Customer Review

4.0 out of 5 stars The good will speak out, 23 Feb 2012
This review is from: Songs of Blood and Sword (Paperback)
Fatima Bhutto gives a coruscating account of the recent history of Pakistan and the major role of the Bhuttos within it. Driven by the murder of her beloved father Mir Murtaza she tells about the first democratically elected Prime Minister in Pakistan , her Grandfather Zulfikar Al Bhutto . Zulfikar was deposed during his first term by a General of the Army Zia and later executed. Zulfikars sons, Mir Murtaza and Shahnawaz left for exile to ferment an armed revolution in response. After Zia was killed in airplane crash Benzaire Bhutto positioned herself to become the first female Asian prime minister. In what should have been a restoration of democracy and human rights instead became decent into corruption political violence and autocracy that included a bitter and ultimately lethal persecution of her brother Mir Murtaza. Fatima is candid especially about the faults of her Grandfather as prime minister, the political prisoners and the beginnings of the erosion of women rights and dictatorship of Zia and inexplicably the deeper corruption and political violence meted out under Benzaire's rule. This is a tremendous book of courage where she has managed to present the facts as an outside champion for liberty as her father was but also an insider in this complex political dynasty.
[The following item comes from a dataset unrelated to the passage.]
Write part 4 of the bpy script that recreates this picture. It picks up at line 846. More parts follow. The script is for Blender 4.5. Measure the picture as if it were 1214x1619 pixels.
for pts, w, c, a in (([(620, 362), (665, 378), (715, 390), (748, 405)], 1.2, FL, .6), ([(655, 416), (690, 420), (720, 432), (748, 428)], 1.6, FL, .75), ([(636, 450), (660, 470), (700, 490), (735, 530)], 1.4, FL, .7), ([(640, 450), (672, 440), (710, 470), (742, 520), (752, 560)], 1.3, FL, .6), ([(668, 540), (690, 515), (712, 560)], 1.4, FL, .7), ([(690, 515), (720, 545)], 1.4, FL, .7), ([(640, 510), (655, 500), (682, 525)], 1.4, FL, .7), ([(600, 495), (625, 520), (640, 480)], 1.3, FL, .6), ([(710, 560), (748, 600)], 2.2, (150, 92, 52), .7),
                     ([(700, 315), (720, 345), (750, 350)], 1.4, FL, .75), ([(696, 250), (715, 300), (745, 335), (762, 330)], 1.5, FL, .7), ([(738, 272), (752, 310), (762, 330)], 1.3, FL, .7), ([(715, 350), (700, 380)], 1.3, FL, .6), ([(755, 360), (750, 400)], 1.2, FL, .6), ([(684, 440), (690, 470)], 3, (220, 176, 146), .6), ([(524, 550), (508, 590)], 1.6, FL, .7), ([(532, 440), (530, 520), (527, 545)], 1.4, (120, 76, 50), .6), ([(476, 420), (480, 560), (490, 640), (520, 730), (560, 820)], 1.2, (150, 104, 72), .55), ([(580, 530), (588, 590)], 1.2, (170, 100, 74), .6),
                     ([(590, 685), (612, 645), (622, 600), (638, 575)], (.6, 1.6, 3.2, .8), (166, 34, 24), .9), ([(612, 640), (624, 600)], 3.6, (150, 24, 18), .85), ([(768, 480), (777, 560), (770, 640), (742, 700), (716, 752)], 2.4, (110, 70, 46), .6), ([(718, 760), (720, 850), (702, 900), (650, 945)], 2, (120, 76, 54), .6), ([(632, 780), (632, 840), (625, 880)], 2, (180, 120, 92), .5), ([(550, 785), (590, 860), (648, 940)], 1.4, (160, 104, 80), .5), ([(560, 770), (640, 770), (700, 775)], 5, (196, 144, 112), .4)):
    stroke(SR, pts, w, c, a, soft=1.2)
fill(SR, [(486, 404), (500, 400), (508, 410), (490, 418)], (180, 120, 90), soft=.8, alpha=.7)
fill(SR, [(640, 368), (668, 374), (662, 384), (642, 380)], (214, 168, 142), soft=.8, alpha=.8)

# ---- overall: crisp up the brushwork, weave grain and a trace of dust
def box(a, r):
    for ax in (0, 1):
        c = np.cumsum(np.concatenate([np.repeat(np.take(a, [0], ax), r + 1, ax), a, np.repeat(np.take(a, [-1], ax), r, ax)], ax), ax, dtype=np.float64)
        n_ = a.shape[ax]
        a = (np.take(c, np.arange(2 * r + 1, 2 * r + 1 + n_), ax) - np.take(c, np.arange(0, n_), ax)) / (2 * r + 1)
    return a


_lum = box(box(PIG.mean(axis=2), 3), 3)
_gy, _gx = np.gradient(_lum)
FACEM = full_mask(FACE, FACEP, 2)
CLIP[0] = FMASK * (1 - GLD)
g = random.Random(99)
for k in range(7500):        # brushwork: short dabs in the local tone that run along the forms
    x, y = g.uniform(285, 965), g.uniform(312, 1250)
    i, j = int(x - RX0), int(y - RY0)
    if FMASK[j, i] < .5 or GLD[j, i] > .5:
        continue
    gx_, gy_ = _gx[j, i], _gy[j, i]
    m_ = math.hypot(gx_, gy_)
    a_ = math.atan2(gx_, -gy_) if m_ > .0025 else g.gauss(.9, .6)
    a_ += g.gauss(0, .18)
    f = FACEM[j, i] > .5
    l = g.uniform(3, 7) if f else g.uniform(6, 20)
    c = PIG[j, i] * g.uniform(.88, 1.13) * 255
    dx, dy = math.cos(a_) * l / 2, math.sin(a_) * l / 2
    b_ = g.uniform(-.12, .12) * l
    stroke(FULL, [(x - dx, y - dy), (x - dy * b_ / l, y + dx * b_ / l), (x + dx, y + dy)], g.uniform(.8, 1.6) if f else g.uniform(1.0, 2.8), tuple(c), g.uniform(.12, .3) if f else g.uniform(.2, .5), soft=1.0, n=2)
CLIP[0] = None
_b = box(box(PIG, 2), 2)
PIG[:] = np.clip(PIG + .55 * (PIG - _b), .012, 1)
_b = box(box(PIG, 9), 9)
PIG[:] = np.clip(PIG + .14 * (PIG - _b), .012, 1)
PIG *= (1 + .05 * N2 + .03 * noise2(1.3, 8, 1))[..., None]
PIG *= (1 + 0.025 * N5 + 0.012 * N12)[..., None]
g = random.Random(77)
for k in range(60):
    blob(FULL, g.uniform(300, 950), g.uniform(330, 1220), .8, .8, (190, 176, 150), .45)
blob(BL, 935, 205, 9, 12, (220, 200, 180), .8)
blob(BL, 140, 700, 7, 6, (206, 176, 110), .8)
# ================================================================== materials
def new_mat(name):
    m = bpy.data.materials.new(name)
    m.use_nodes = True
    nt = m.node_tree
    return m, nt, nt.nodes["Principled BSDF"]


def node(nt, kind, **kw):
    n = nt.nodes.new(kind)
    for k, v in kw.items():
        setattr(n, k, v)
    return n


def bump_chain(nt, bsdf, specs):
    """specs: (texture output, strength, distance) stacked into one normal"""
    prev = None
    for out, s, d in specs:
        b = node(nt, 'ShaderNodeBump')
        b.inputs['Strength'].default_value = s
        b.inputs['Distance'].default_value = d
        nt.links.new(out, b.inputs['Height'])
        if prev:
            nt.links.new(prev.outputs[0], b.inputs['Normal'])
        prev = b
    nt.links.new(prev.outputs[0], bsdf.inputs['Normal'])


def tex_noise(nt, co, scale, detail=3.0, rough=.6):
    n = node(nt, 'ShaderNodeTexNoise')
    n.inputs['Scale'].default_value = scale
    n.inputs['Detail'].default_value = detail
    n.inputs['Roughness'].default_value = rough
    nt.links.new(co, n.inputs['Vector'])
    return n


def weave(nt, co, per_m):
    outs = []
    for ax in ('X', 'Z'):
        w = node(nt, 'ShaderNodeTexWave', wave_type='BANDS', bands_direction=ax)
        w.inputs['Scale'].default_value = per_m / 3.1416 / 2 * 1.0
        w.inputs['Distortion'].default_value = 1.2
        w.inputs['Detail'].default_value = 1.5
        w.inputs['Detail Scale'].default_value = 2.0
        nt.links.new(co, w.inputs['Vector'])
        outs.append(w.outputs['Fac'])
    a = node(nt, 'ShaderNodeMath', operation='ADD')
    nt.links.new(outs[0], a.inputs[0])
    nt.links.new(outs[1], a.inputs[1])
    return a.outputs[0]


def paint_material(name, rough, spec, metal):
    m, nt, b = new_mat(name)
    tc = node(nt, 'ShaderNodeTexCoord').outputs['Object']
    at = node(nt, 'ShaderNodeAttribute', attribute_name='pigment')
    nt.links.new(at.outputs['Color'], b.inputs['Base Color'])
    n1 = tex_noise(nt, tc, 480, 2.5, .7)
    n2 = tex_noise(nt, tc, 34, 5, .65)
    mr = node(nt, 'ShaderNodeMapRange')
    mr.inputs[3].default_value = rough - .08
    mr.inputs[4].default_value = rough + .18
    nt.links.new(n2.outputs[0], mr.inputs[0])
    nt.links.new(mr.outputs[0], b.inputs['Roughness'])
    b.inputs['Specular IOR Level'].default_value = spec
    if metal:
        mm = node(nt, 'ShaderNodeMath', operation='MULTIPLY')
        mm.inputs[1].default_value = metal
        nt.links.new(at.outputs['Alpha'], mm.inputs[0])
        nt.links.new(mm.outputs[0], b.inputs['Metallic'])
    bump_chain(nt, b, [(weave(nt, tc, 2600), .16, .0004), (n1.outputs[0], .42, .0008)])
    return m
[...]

It is painful to read her as she describes her aunt Benzaire's life and death. The complexity of the emotion as another Bhutto is killed and her persecutor is removed. There are only moments when I felt her own self criticism of naivety and hagiography were true. She doesn't see the extent that all the Bhuttos were feted by the west. All the Bhuttos winning scholarships to Harvard and Oxford on merit doesn't seem credible. Her uncle's death Shahnawaz by suicide is not reasonably in question. A thunderous family row, drink and accessible poison make this by far the likely explanation. She also underestimates the brutalization of Benzaire in Pakistan while the brothers were posturing as revolutionaries. What happens to the brutalised is they become brutalizes in turn. This doesn't excuse but explains to an extent the creature Benzaire became. Her father's decision to apparently shoulder the opposition to Benzaire/Zinardi rule appeared to be ill advised. These small caveats aside this is an important well told story that needed to be told. I was tempted to read Benazaire's Daughter of the East autobiography again but this is enough time for one family and I think Fatima would agree.